**Exercise task**
Write the lines out again, from the top of the material to the line containing "from mathutils import Vector", pictures excluded.

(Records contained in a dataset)
....
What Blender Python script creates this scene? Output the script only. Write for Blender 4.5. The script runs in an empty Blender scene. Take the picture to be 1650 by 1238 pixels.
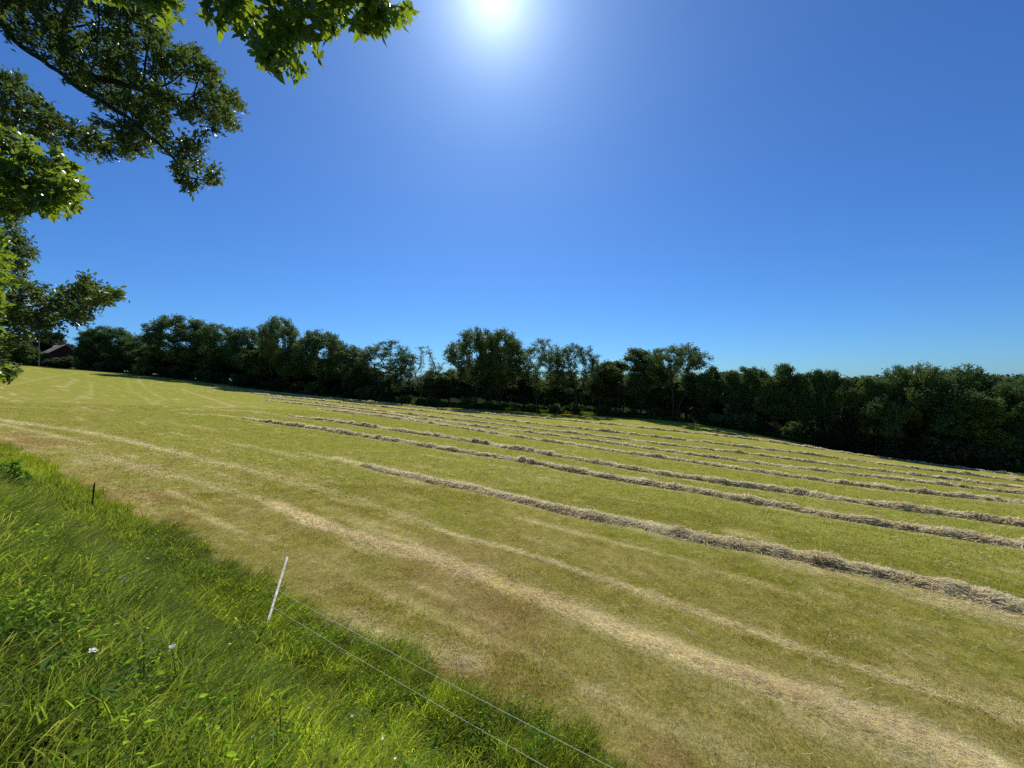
import bpy, math, random
import numpy as np
from mathutils import Vector

# ------------------------------------------------------------------ basics
scene = bpy.context.scene
COL = scene.collection
F = 640.0; CX = 825.0; CY = 619.0            # photo focal length / centre, used to turn measured points into places
RNG = np.random.default_rng(7)

def tag(o, label=None, cat=None, group=None, kind=None):
    if label: o['label'] = label
    if cat: o['category'] = cat
    if group: o['group'] = group
    if kind: o['kind'] = kind
    return o

def empty(name, loc=(0, 0, 0), rz=0.0):
    o = bpy.data.objects.new(name, None); COL.objects.link(o)
    o.location = loc; o.rotation_euler = (0, 0, rz); o.empty_display_size = 0.2
    return o

def np_mesh(name, V, Fc, mats=(), smooth=False, midx=None, attrs=None):
    """V (n,3); Fc: list of int arrays (m,3) or (m,4)"""
    if not isinstance(Fc, list): Fc = [Fc]
    Fc = [f for f in Fc if len(f)]
    me = bpy.data.meshes.new(name)
    V = np.asarray(V, dtype=np.float32)
    me.vertices.add(len(V)); me.vertices.foreach_set('co', V.ravel())
    tot = np.concatenate([np.full(len(f), f.shape[1], dtype=np.int32) for f in Fc])
    start = np.concatenate([[0], np.cumsum(tot)[:-1]]).astype(np.int32)
    idx = np.concatenate([f.astype(np.int32).ravel() for f in Fc])
    me.loops.add(len(idx)); me.loops.foreach_set('vertex_index', idx)
    me.polygons.add(len(tot)); me.polygons.foreach_set('loop_start', start)
    try: me.polygons.foreach_set('loop_total', tot)
    except Exception: pass
    if midx is not None: me.polygons.foreach_set('material_index', np.asarray(midx, dtype=np.int32))
    me.polygons.foreach_set('use_smooth', np.full(len(tot), bool(smooth)))
    for m in mats: me.materials.append(m)
    me.update(calc_edges=True)
    if attrs:
        for k, a in attrs.items():
            a = np.asarray(a, dtype=np.float32)
            if a.ndim == 1:
                at = me.attributes.new(k, 'FLOAT', 'POINT'); at.data.foreach_set('value', a)
            else:
                if a.shape[1] == 3: a = np.concatenate([a, np.ones((len(a), 1), np.float32)], 1)
                at = me.attributes.new(k, 'FLOAT_COLOR', 'POINT'); at.data.foreach_set('color', a.ravel())
    return me

def np_obj(name, V, Fc, mats=(), parent=None, **kw):
    if not isinstance(mats, (list, tuple)): mats = [mats]
    o = bpy.data.objects.new(name, np_mesh(name, V, Fc, mats, **kw)); COL.objects.link(o)
    if parent is not None: o.parent = parent
    return o

# ------------------------------------------------------------------ noise
def _h(ix, iy, seed):
    n = (ix.astype(np.int64) * 374761393 + iy.astype(np.int64) * 668265263 + seed * 1442695041) & 0x7fffffff
    n = ((n ^ (n >> 13)) * 1274126177) & 0x7fffffff
    return ((n ^ (n >> 16)) & 0xffff) / 65535.0
def vn(x, y, seed=0):
    x = np.asarray(x, float); y = np.asarray(y, float)
    x, y = np.broadcast_arrays(x, y)
    ix = np.floor(x); iy = np.floor(y); fx = x - ix; fy = y - iy
    fx = fx * fx * (3 - 2 * fx); fy = fy * fy * (3 - 2 * fy)
    a = _h(ix, iy, seed); b = _h(ix + 1, iy, seed); c = _h(ix, iy + 1, seed); d = _h(ix + 1, iy + 1, seed)
    return (a + (b - a) * fx) * (1 - fy) + (c + (d - c) * fx) * fy
def fbm(x, y, seed=0, o=4):
    s = 0; a = 1; t = 0
    for i in range(o):
        s = s + a * vn(x * 2 ** i, y * 2 ** i, seed + i * 17); t += a; a *= 0.5
    return s / t
def sstep(a, b, x):
    t = np.clip((x - a) / (b - a), 0, 1); return t * t * (3 - 2 * t)

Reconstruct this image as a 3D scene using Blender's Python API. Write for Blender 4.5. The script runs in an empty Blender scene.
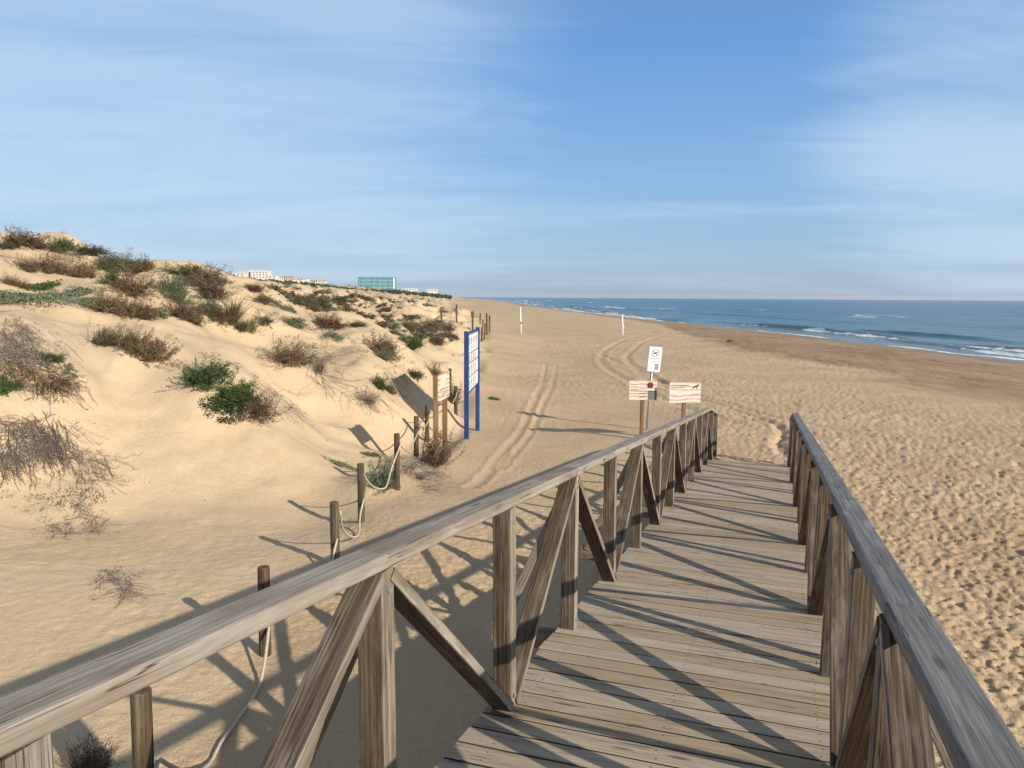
....
**The reply**
What Blender Python script creates this scene? Output the script only. Write for Blender 4.5. The script runs in an empty Blender scene. Take the picture to be 1650 by 1238 pixels.
import bpy, math, random
import numpy as np
from mathutils import Vector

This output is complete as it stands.